Bardem back in the bad books with Bond

MANY years ago, I got to talk to Javier Bardem about Perdita Durango, a film he made with cult horror director Alex de la Iglesia.

Bardem played one half of a couple on a thrill-killing bender; it was impossible not to tell him that it made for fairly repellent viewing. He smiled: ''But look at this face!'' he said. ''This is not a hero's face. I am not going to be asked to play those parts. This is the face of a bad boy.''

Things have changed since then. Bardem was already a huge star in Spain - a bad boy, certainly, but the sort who attracted the teenage autograph-hunters we saw outside the hotel window.

Fifteen years later, however, he is exactly the kind of leading man he thought he could never be: a romantic lead opposite Julia Roberts in Eat Pray Love, a comedy Latin lover in Woody Allen's Vicky Cristina Barcelona, and an Oscar winner. And all this in English (with his wife, Penelope Cruz, he is Spain's biggest film export), even though he has continued to work mostly in his own language.

Even so, it was as a very bad boy indeed that Bardem won his Oscar, as best supporting actor in the Coen brothers' No Country for Old Men. As Anton Chigurh, he was dead-eyed, menacing and crazed. Now, as Raoul Silva in Skyfall, he joins the pantheon of Bond villains. Bad boys don't come much more heinous than this.

Bardem had been offered Bond films before, but he turned them down. When it came to Skyfall, he says he read the script ''and saw a very good movie, a very powerful movie''. He also liked the fact that Silva was not just another crazy who wanted to rule the world, but someone who had suffered unimaginably, leaving him physically mangled and fixed on revenge.
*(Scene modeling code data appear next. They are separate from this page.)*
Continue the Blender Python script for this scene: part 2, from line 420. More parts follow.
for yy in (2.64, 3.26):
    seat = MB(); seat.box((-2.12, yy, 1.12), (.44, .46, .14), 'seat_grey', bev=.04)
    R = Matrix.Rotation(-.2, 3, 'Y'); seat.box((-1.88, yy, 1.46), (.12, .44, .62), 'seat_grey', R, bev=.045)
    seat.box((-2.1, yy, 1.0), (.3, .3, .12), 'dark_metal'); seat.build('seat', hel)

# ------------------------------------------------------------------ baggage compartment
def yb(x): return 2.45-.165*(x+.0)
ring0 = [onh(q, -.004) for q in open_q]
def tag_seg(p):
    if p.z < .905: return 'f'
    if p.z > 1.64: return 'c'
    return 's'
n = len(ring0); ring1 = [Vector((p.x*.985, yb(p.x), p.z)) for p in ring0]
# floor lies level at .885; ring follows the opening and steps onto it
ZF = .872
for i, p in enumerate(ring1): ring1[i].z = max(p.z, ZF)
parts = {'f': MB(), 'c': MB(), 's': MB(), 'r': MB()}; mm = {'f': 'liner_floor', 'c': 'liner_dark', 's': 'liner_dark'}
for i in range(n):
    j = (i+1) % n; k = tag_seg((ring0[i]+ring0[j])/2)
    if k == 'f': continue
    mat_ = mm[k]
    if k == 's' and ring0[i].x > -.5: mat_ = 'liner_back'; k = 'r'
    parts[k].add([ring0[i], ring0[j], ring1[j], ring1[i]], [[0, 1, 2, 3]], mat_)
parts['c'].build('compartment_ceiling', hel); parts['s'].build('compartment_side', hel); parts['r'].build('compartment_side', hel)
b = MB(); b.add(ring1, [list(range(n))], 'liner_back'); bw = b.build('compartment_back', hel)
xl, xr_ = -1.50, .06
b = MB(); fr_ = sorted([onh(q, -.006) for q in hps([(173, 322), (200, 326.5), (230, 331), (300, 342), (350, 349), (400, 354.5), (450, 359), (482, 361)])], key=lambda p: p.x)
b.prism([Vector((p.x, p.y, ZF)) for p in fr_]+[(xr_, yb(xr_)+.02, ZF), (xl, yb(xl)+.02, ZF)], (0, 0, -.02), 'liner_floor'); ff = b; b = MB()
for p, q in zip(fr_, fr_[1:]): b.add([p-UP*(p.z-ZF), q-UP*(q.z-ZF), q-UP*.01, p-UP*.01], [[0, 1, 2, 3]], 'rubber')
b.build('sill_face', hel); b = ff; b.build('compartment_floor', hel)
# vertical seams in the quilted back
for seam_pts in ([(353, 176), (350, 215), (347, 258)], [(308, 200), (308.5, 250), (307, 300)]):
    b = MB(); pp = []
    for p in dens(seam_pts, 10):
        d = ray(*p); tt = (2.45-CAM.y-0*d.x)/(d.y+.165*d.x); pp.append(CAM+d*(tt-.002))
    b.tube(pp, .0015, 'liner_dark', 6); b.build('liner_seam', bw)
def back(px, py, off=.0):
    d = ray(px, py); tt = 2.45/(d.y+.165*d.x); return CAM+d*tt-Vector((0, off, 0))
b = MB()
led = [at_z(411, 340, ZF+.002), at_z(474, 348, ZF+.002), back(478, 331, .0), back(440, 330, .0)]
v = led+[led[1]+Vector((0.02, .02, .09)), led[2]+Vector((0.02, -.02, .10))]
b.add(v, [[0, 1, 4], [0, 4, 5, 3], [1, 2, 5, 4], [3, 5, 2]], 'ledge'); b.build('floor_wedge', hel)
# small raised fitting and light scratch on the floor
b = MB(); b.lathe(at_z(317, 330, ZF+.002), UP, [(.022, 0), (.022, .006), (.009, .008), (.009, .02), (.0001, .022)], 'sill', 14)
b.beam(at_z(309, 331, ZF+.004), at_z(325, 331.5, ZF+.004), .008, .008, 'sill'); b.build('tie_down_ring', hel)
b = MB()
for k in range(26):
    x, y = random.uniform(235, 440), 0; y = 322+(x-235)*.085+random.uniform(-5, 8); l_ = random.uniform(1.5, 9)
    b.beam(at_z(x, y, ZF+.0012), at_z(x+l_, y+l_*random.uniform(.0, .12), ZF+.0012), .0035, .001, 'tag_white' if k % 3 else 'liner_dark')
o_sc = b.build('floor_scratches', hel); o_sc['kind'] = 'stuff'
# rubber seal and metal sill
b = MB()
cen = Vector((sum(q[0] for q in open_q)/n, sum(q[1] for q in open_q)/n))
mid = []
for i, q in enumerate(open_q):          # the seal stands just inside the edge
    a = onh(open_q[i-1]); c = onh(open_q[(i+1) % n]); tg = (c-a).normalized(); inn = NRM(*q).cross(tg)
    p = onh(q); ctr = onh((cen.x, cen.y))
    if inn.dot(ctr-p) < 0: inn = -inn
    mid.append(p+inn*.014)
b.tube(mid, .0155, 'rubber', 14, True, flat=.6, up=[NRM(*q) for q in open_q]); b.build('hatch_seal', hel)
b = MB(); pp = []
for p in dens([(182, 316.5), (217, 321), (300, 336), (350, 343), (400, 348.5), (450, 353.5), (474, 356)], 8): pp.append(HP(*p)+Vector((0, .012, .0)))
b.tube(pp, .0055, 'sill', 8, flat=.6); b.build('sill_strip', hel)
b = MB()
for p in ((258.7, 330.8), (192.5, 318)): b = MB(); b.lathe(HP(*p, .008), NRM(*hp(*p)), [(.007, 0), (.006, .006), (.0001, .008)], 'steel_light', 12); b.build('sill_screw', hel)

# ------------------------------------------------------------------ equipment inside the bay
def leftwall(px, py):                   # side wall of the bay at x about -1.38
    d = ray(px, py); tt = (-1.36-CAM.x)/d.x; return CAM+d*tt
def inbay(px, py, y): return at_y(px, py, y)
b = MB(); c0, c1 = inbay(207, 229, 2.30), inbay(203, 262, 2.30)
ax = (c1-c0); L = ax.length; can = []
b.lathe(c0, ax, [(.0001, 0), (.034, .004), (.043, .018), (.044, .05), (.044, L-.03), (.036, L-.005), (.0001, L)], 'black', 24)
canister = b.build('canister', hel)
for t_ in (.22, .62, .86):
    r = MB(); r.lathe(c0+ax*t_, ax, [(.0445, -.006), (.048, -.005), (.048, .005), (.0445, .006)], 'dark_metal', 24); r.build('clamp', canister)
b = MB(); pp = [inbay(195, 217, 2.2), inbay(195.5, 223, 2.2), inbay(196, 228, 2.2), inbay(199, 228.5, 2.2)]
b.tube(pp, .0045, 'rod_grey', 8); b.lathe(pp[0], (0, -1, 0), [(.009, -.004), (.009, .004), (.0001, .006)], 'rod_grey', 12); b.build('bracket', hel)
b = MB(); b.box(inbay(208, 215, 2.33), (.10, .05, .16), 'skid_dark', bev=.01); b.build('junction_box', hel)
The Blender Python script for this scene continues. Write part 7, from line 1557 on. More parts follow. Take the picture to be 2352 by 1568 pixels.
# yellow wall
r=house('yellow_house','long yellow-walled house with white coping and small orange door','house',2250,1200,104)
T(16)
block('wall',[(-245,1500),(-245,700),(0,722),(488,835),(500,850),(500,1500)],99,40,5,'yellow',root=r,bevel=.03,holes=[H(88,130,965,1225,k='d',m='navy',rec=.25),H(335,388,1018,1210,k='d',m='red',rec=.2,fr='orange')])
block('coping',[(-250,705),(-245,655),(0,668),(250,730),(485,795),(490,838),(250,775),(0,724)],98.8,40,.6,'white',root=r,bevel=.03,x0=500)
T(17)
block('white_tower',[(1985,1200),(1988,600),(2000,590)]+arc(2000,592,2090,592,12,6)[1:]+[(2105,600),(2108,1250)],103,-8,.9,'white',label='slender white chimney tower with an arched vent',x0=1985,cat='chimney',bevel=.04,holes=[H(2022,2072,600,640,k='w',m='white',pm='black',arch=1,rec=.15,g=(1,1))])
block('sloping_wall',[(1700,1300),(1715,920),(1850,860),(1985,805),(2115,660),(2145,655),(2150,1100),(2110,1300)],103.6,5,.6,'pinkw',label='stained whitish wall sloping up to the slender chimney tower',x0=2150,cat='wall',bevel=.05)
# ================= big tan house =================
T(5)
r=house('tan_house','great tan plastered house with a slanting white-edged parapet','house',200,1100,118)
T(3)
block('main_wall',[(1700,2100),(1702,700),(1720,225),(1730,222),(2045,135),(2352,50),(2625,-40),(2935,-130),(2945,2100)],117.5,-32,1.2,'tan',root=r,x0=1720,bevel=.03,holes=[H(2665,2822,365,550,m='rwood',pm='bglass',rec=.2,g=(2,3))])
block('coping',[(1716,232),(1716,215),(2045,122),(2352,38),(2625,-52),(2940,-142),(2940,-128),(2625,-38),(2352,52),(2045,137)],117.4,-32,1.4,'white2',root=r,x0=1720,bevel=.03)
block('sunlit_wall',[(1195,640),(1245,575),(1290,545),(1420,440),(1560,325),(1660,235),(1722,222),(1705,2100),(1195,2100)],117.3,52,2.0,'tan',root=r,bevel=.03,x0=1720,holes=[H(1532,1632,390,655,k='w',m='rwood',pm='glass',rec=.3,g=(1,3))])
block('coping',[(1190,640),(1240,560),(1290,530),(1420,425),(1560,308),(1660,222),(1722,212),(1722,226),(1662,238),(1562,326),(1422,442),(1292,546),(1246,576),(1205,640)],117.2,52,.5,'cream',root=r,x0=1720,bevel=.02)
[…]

For an actor whose primary source - according to director Alejandro Gonzalez Inarritu - is ''a profound and complex interior life'', this was crucial.

''Hopefully it makes me more reachable, more approachable, for an audience,'' Bardem says. ''It definitely was for me as an actor, that it's a man with a very personal problem, a person broken inside.''

Coming from a family of left-wing actors, Bardem applauds the fact the economic crisis has brought Spaniards back onto the streets. ''I am proud of my country for many things,'' he says. ''But one of them is how politically involved the society is.''

For his own part, he produced and narrated Sons of the Clouds, a documentary about the Moroccan occupation of Western Sahara, after being invited to a film festival in one of the blighted region's refugee camps.

It is the first duty of an actor to do his job, he has said - ''to portray that situation as an actor, you're not a politician''. Acting is its own commitment. ''Thank God, or whoever is up there … I'm making a living out of it,'' Bardem says.